Das vorliegende Titelbild, das sich vom Motiv her an das Englische anlehnt, ist … nun nennen wir es einmal gewöhnungsbedürftig. Ob hier Belletristik-Leser angesprochen werden, wage ich persönlich zu bezweifeln.

Inhaltlich aber bietet sich der Plot zwar nicht zu tiefschürfend, aber doch gegenüber dem „Club der unsichtbaren Gelehrten“ deutlich unterhaltsamer und runder an. Zwar ist auffällig, dass TOD erstmals keinen Auftritt hat, doch dafür stehen mit Mumm und dessen Gattin zwei Handlungsträger im Mittelpunkt, die mit ihrer direkten, anpackenden Art den Einstieg in den Plot leicht machen.

Vorliegend geht es verklausuliert um Sklaverei, Drogenmissbrauch, um Diskriminierung, um Korruption und um Kindererziehung (na ja, mehr oder weniger zumindest). Auch wenn Mumm vorliegend ein wenig arg polternd durch die freie Natur läuft – vergessen wir dabei nicht, dass es sich bei ihm immer noch um ein Straßenkind aus Ankh-Morpork handelt – unterhält der Roman gut. Sicherlich gibt es bessere, tiefschürfendere „Scheibenwelt“-Titel, doch auch deutlich schwächere Romane.

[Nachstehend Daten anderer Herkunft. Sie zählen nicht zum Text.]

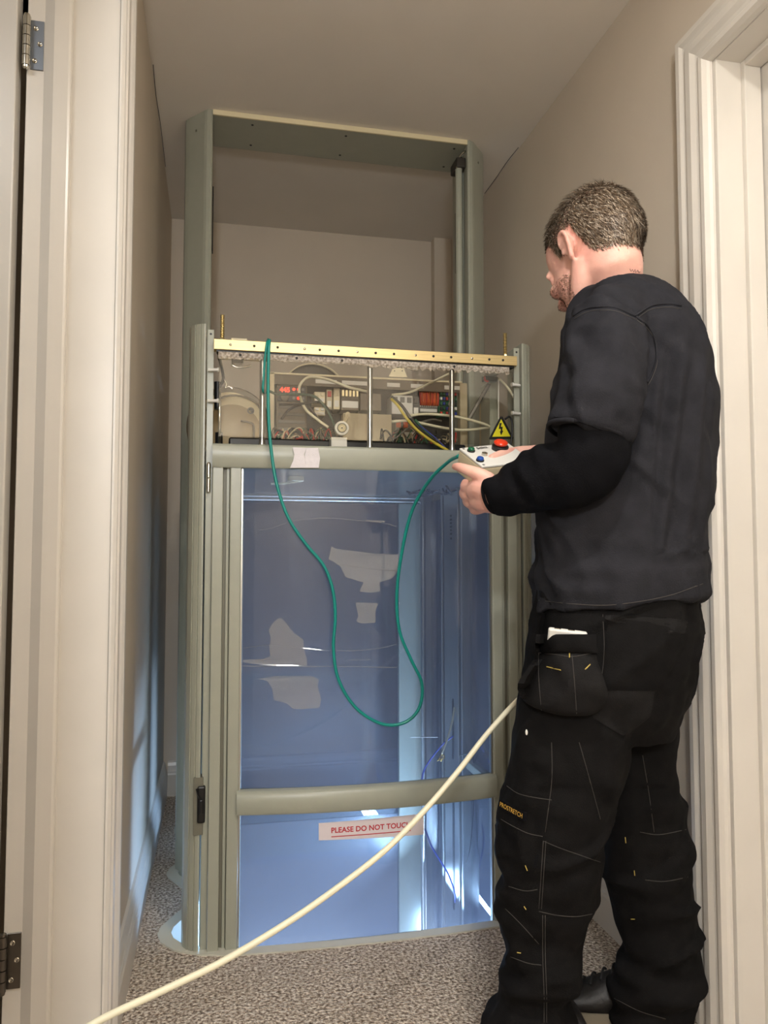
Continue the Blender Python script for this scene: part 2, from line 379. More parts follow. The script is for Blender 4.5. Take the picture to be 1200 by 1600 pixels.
# left door leaf, swung open into the side room
d1 = bpy.data.objects.new('door_1', None); C.objects.link(d1); d1.location = (XL-.18, YJ-.02, 0); d1['kind'] = 'structure'; d1['label'] = 'white painted door swung open at the left edge'
bm = B(); box(bm, XL-.95, XL-.189, YJ-.02, YJ+.022, .008, 2.28, .003, 2); obj('door_leaf', bm, 'door', d1)
def hinge(zc, plate_m, kn_m):
    bm = B(); box(bm, XL-.168, XL-.144, YJ-.0025, YJ+.001, zc-.05, zc+.05, .0006, 1); h = obj('hinge', bm, plate_m, d1)
    bm = B()
    for k in range(5): cyl(bm, (XL-.1735, YJ-.011, zc-.05+k*.02+.0008), (XL-.1735, YJ-.011, zc-.03+k*.02-.0008), .0075, n=16)
    lathe(bm, (XL-.1735, YJ-.011, zc-.056), (0,0,1), [(0,.003),(.002,.006),(.006,.0065)], 12); lathe(bm, (XL-.1735, YJ-.011, zc+.05), (0,0,1), [(0,.0065),(.004,.006),(.006,.003)], 12)
    obj('knuckle', bm, kn_m, h, 'auto')
    for k, (dx, dz) in enumerate(((-.159, .033), (-.151, .002), (-.160, -.033))):
        bm = B(); lathe(bm, (XL+dx, YJ-.0026, zc+dz), (0,-1,0), [(0,.0048),(.0012,.0048),(.0018,.0038),(.0010,.0020),(.0009,.001)], 14); obj('screw', bm, 'steel', h, 'auto')
hinge(atY(60, 72, YJ).z, 'hingeblue', 'steel'); hinge(atY(28, 1500, YJ).z, 'patina', 'patina')
# right doorway: mitred moulded casing, lining, stop, closed leaf
CP = [(0,0),(.0,-.0),(.006,.0),(.012,.003),(.020,.010),(.021,.020),(.016,.026),(.018,.034),(.024,.046),(.024,.062),(.018,.068),(.020,.076),(.024,.084),(.024,.096),(.0,.096)]   # (proud, along)
bm = B()
y_out, z_in = YJR+.010+.096, 2.028
n = len(CP); rows = []
for zfun in (0, 1, 2):
    row = []
    for pr, al in CP:
        x = XR-pr
        if zfun == 0: row.append(bm.verts.new((x, YJR+.010+al, 0)))
        elif zfun == 1: row.append(bm.verts.new((x, YJR+.010+al, z_in+al)))
        else: row.append(bm.verts.new((x, .45, z_in+al)))
    rows.append(row)
for a, b in zip(rows, rows[1:]):
    for i in range(n): bm.faces.new((a[i], a[(i+1) % n], b[(i+1) % n], b[i]))
struct('trim_4', bm, 'trim', 'mitred moulded white architrave of the right doorway')
bm = B(); box(bm, XR+.001, XR+.16, YJR, YJR+.019, 0, 2.045, .001, 1); box(bm, XR+.001, XR+.16, .52, YJR, 2.026, 2.045); struct('trim_5', bm, 'trim', 'white door lining of the right doorway')
bm = B(); box(bm, XR+.060, XR+.10, YJR-.013, YJR, 0, 2.026, .002, 2); box(bm, XR+.060, XR+.10, .52, YJR-.013, 2.013, 2.026, .002, 2); struct('trim_6', bm, 'trim', 'door stop inside the right lining')
bm = B(); box(bm, XR+.102, XR+.142, .53, YJR-.003, .008, 2.022, .002, 1); o = struct('door_2', bm, 'door', 'closed white door at the right edge')
# ceiling corner cracks
def crack(name, pts, label):
    bm = B(); tube(bm, pts, .0011, 4, 4); o = obj(name, bm, 'dark'); o['kind'] = 'structure'; o['label'] = label
crack('trim_7', [(XL+.001+.004*math.sin(y*9)**2, y, ZC-.0008) for y in (2.25, 2.4, 2.55, 2.7, 2.85)], 'hairline crack along the left ceiling corner')
crack('trim_8', [(XR-.002-.005*math.sin(y*8)**2, y, ZC-.0008) for y in (2.45, 2.55, 2.68, 2.8)], 'hairline crack along the right ceiling corner')

# ================================================================ LIFT
def mir(poly, s): return [(XC+s*x, y) for x, y in poly]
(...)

Die Handlung ist spannend und stringent, wenn auch nicht unbedingt wirklich überraschend angelegt, die Aussagen des Autors zur Freiheit der Individuen wirken nicht aufgesetzt sondern sind überzeugend in den Plot integriert worden.

Insoweit ein ordentlicher, ja ein guter, weil sehr tempo- und handlungsreicher „Scheibenwel“t-Roman, der den Leser zum einen an die Seiten fesselt, der zum anderen aber auch einmal wieder zum Nach- und Mitdenken anregt.